** Exercise requirements **
In the entries below, find the lines with the word "scene" and copy them.

>> Begin Data excerpts

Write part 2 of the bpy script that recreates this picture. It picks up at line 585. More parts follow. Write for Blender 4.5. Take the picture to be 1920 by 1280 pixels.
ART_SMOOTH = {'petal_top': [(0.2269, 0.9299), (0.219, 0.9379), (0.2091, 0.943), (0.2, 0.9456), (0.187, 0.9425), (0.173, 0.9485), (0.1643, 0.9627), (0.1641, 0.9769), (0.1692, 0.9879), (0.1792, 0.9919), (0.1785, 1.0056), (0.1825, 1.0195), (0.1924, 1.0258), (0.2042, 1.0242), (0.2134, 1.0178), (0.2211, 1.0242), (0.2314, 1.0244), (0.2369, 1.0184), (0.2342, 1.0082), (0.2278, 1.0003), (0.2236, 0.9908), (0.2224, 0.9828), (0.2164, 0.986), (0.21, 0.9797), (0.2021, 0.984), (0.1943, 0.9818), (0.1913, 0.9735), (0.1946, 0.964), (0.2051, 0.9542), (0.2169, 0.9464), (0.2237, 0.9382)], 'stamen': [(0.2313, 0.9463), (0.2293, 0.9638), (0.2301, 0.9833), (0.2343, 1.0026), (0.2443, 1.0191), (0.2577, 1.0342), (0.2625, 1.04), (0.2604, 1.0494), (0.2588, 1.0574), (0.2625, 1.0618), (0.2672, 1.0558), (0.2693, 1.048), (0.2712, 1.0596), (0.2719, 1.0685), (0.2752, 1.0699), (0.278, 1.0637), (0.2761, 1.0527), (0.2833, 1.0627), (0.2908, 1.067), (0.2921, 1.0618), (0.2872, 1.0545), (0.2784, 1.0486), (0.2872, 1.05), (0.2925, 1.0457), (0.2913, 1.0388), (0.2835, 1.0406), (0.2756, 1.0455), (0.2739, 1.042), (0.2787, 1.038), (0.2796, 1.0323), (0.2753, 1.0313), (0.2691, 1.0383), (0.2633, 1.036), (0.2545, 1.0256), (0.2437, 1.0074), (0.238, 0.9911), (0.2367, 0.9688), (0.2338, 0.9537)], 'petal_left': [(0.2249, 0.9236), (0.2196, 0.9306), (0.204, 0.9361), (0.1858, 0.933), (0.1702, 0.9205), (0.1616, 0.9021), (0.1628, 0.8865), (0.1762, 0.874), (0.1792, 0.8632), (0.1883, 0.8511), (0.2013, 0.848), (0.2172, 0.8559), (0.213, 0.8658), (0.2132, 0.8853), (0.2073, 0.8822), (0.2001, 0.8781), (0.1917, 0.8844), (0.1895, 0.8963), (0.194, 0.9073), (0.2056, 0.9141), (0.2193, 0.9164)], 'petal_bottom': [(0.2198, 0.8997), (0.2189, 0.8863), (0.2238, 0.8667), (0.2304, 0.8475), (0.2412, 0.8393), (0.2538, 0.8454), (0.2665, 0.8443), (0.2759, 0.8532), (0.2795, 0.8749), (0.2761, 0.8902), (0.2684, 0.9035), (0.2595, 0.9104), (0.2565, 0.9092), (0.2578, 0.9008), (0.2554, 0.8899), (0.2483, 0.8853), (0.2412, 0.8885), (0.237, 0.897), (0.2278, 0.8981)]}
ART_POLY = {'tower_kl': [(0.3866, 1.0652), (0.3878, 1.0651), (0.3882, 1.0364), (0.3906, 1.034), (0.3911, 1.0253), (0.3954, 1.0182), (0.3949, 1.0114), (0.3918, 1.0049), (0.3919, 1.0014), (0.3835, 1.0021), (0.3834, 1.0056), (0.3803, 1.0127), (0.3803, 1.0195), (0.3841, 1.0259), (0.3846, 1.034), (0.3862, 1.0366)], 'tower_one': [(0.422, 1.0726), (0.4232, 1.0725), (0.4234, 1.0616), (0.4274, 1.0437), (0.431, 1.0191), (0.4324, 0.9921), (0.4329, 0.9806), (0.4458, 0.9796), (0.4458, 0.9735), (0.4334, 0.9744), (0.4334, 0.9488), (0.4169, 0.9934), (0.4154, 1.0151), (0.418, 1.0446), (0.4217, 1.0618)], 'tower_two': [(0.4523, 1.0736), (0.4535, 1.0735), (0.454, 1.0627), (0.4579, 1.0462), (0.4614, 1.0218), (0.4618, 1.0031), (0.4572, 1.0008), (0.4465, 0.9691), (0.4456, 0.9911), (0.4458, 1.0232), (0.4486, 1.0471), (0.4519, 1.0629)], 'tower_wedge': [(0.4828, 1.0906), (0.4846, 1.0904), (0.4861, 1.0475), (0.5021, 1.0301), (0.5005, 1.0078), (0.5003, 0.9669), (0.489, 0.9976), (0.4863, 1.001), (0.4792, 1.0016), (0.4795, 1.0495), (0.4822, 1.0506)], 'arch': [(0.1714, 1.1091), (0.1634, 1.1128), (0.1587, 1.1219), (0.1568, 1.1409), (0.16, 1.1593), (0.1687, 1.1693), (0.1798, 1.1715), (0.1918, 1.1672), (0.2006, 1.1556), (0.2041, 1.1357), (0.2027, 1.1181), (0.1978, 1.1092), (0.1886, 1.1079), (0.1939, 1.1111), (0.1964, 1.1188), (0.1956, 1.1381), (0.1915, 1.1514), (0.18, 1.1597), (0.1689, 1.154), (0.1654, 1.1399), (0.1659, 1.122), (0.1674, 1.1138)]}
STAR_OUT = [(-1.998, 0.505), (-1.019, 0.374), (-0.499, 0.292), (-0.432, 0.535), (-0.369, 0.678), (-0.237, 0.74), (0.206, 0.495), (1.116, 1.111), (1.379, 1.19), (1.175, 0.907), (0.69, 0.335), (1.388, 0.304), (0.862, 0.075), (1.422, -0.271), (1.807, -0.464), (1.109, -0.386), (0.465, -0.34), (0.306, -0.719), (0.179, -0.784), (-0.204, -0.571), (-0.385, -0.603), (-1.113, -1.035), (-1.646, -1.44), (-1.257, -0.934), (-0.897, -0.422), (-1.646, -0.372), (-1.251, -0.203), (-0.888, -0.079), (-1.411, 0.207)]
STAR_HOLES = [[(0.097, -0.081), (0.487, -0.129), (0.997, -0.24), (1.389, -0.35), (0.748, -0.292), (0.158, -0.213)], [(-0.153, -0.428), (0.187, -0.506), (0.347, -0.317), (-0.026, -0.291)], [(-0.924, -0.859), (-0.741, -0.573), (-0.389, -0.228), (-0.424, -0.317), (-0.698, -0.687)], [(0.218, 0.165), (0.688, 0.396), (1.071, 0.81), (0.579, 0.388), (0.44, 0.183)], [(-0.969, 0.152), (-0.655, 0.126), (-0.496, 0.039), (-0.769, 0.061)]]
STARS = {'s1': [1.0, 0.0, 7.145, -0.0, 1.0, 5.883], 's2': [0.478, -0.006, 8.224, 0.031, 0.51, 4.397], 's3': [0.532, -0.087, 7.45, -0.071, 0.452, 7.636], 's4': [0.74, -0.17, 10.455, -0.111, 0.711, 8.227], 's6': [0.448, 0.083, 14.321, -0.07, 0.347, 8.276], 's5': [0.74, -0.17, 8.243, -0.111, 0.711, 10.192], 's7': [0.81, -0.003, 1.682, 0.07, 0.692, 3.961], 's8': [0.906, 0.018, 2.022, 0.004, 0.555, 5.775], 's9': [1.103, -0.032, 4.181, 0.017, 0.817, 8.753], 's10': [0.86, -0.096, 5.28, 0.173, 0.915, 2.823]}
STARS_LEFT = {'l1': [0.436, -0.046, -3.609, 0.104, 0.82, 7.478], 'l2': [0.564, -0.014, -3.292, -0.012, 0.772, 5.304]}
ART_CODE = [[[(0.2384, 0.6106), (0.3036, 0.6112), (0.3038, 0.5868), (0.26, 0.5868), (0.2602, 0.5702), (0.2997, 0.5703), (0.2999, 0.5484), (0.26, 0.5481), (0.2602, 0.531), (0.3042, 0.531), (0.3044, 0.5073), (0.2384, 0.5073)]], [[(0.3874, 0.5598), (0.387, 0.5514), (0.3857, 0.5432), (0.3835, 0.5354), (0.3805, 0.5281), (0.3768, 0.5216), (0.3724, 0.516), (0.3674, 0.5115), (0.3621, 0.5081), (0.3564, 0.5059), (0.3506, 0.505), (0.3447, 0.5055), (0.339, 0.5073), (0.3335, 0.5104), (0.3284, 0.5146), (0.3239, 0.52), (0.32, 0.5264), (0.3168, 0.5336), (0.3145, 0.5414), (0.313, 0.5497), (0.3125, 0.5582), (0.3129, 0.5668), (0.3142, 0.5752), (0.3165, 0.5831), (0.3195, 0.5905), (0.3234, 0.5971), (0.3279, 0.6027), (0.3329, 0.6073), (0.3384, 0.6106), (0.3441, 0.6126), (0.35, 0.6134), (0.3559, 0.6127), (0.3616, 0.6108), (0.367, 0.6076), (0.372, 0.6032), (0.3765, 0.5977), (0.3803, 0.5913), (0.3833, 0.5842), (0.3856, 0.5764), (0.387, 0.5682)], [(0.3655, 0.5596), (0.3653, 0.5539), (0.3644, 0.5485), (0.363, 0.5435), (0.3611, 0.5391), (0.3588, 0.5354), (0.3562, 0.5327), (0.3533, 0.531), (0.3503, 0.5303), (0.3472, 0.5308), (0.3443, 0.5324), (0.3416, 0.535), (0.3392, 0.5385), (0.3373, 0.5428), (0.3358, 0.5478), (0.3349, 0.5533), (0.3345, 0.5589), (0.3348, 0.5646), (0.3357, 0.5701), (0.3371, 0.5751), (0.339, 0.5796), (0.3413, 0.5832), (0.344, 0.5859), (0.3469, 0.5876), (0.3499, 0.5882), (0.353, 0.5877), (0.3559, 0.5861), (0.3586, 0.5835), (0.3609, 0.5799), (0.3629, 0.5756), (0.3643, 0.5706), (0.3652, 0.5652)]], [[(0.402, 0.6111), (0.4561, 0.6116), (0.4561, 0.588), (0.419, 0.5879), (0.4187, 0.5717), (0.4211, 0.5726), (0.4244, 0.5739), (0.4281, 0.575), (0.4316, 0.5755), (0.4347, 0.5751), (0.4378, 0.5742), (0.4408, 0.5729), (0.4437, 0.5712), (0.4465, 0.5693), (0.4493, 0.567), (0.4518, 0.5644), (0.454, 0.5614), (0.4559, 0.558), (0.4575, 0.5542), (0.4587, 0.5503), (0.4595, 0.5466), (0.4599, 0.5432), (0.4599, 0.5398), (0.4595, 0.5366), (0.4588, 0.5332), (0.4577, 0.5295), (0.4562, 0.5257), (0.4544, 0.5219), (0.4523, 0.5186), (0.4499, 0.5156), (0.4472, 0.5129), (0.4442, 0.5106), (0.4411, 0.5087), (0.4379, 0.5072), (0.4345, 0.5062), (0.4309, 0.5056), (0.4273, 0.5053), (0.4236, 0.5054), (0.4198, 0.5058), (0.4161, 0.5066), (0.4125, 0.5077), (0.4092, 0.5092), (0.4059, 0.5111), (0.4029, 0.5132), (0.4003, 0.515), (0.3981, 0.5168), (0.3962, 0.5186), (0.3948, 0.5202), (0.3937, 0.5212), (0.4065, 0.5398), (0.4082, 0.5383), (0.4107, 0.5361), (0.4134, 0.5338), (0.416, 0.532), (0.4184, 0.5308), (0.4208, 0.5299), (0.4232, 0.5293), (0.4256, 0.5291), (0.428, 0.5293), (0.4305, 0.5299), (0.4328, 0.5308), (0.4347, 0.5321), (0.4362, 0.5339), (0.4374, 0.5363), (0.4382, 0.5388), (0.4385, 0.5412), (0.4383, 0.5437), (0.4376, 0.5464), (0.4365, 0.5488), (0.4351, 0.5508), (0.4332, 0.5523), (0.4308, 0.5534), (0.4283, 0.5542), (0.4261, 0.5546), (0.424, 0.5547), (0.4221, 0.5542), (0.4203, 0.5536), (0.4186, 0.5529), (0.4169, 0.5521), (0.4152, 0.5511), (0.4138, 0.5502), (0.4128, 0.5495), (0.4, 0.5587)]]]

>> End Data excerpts
>> Begin Data excerpts

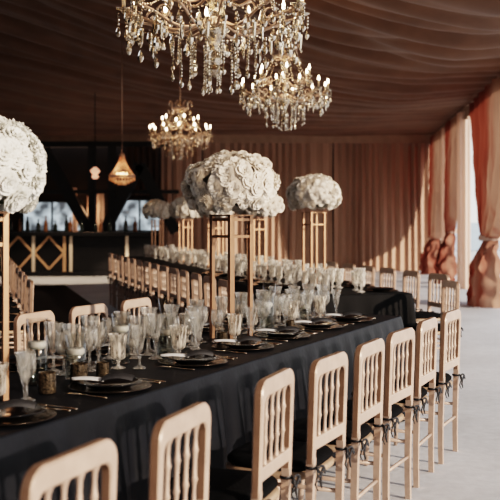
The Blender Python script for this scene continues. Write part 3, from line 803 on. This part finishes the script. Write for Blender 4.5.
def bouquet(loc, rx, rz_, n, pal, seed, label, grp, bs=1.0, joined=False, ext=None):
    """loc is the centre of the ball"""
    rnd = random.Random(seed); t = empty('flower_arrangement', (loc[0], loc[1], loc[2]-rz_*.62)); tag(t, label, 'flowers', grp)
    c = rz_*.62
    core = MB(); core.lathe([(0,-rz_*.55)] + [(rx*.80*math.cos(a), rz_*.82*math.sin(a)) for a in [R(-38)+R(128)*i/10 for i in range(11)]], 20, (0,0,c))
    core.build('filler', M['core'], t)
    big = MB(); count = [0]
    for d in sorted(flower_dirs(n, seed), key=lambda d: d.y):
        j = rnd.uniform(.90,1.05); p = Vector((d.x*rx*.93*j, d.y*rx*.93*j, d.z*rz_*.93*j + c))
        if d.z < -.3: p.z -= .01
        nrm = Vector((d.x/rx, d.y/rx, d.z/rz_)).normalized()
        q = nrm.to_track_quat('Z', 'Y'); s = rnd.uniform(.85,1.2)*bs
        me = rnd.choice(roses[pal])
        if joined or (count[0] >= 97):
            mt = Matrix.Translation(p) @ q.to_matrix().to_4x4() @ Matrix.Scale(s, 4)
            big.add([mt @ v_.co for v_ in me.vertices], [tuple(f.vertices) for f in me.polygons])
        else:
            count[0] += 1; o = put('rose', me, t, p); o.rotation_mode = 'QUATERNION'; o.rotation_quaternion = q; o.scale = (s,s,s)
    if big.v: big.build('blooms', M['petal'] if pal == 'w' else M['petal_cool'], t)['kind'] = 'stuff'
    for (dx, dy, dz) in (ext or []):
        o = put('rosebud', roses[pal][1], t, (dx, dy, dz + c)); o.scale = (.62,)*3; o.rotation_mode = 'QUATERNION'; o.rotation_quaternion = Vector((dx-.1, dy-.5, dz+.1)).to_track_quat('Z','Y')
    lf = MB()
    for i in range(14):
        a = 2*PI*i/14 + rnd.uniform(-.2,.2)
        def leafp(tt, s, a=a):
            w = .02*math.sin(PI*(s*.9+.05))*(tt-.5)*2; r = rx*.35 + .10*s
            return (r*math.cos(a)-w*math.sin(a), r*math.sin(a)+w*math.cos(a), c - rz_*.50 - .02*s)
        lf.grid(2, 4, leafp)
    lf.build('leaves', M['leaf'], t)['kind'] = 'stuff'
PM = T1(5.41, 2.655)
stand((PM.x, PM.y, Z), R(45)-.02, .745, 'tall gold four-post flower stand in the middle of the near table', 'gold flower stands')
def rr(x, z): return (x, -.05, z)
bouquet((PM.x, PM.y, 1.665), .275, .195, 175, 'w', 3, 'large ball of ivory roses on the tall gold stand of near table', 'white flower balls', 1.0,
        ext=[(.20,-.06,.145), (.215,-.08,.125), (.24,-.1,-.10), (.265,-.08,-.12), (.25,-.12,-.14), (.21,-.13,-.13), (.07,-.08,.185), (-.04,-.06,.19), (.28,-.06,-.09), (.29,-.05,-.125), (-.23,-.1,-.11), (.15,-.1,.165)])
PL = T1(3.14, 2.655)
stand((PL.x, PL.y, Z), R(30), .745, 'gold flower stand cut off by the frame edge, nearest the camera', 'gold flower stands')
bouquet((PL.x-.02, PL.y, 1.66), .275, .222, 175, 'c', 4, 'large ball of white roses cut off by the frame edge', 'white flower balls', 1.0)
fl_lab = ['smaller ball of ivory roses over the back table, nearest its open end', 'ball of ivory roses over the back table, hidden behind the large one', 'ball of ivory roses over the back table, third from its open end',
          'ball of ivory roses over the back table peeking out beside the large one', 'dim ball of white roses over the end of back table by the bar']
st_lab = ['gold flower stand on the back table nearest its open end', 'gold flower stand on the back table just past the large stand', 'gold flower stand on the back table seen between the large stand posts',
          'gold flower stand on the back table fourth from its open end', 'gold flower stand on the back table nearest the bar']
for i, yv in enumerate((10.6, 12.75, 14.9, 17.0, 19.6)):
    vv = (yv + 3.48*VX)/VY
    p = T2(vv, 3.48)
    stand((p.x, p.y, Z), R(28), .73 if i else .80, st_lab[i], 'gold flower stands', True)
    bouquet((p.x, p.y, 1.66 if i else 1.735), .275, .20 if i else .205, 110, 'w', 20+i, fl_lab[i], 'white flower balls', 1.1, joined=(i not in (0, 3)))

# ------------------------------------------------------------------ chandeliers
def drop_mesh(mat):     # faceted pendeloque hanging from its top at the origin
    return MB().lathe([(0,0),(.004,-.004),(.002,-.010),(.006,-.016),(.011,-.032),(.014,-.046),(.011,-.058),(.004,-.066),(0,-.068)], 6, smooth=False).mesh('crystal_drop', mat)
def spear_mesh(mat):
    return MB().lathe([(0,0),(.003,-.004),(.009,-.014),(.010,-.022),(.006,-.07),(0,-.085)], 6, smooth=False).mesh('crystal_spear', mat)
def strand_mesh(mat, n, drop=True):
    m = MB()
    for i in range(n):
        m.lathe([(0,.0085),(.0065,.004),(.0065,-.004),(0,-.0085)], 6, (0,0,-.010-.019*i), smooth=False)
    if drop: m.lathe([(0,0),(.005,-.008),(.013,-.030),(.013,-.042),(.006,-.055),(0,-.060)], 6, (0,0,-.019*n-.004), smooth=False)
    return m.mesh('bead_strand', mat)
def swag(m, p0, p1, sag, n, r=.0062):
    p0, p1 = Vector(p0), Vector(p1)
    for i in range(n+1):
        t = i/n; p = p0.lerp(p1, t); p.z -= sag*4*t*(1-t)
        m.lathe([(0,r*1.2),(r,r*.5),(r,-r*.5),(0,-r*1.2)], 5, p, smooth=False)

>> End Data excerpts
>> Begin Data excerpts

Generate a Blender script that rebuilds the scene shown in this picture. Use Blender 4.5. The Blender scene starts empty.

>> End Data excerpts

** Solved problem **
The Blender Python script for this scene continues. Write part 3, from line 803 on. This part finishes the script. Write for Blender 4.5.
Generate a Blender script that rebuilds the scene shown in this picture. Use Blender 4.5. The Blender scene starts empty.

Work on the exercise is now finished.